3440 Lehigh Street, Allentown, Pennsylvania 18103

(Address of Principal Executive Offices) (Zip Code)

 

Registrant’s telephone number, including area code: (610) 965-2222

 

Not Applicable

(Former name or former address, if changed since last report)

 

Check the appropriate box below if the Form 8-K filing is intended to simultaneously satisfy the filing obligation of the registrant under any of the following provisions:

 

o Written communications pursuant to Rule 425 under the Securities Act (17 CFR 230.425)

 

o Soliciting material pursuant to Rule 14a-12 under the Exchange Act (17 CFR 240.14a-12)

 

o Pre-commencement communications pursuant to Rule 14d-2(b) under the Exchange Act (17 CFR 240.14d-2(b))

 

o Pre-commencement communications pursuant to Rule 13e-4(c) under the Exchange Act (17 CFR 240.13e-4(c))

 


Item 3.02      Unregistered Sales of Equity Securities.

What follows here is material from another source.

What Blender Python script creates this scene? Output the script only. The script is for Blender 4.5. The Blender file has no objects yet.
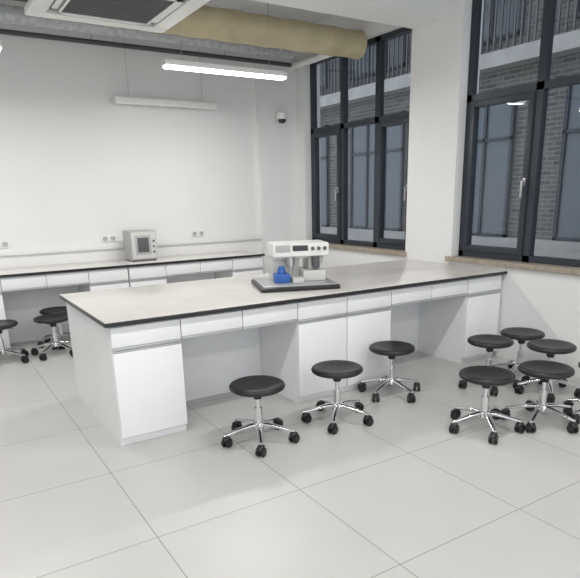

On May 10, 2007, Penn Treaty American Corporation (the “Company”) entered into an Option Agreement with Patpatia & Associates, Inc. (“Patpatia”). The Company and Patpatia are also parties to a Consulting Agreement pursuant to which Patpatia provides consulting services to the Company with the objective of increasing the distribution of the Company’s long-term care insurance and other complementary offerings to current and potential customers.

 

The Option Agreement provides for a grant by the Company to Patpatia of an option to purchase 600,000 shares of the Company’s common stock, par value $0.10 per share, subject to approval by the Company’s shareholders as required by the rules and regulations of The New York Stock Exchange, Inc., as additional compensation for the consulting services provided under the Consulting Agreement and for other good and valuable consideration. Patpatia is an “accredited investor” as defined in Rule 501 under the Securities Exchange Act of 1933, as amended (the “Act”), and the option grant is a private placement exempt from registration under Rule 506 under the Act. Under the Option Agreement, the exercise price will be equal to the closing price of the Company’s common stock on the New York Stock Exchange on the date on which the option grant is approved by the Company’s shareholders and the options will vest over five years based on the achievement by Patpatia of certain sales performance objectives. The Option Agreement also provides for additional cash payments and cash payments in lieu of options in the event that the option grant is not approved by the Company’s shareholders on or before December 31, 2007.

 

A copy of the Option Agreement is attached as Exhibit 10.1 hereto and incorporated by reference herein.

 

Item 9.01 Financial Statements and Exhibits.

 

(d)

Exhibits.

 

 

Exhibit

Description

 

10.1

Option Agreement dated as of May 10, 2007 by and between Penn Treaty American Corporation and Patpatia & Associates, Inc.

 

 

 

2

 


SIGNATURES

 

Pursuant to the requirements of the Securities Exchange Act of 1934, the registrant has duly caused this report to be signed on its behalf by the undersigned hereunto duly authorized.

 

PENN TREATY AMERICAN CORPORATION

 

May 16, 2007              By: /s/ Jane M. Bagley 

 

Name:

Jane M. Bagley

 

Title:

Senior Vice President, Corporate Counsel

and Corporate Secretary

 

 

 

3

 


EXHIBIT INDEX

 

Exhibit

Description

 

10.1

Option Agreement dated as of May 10, 2007 by and between Penn Treaty American Corporation and Patpatia & Associates, Inc.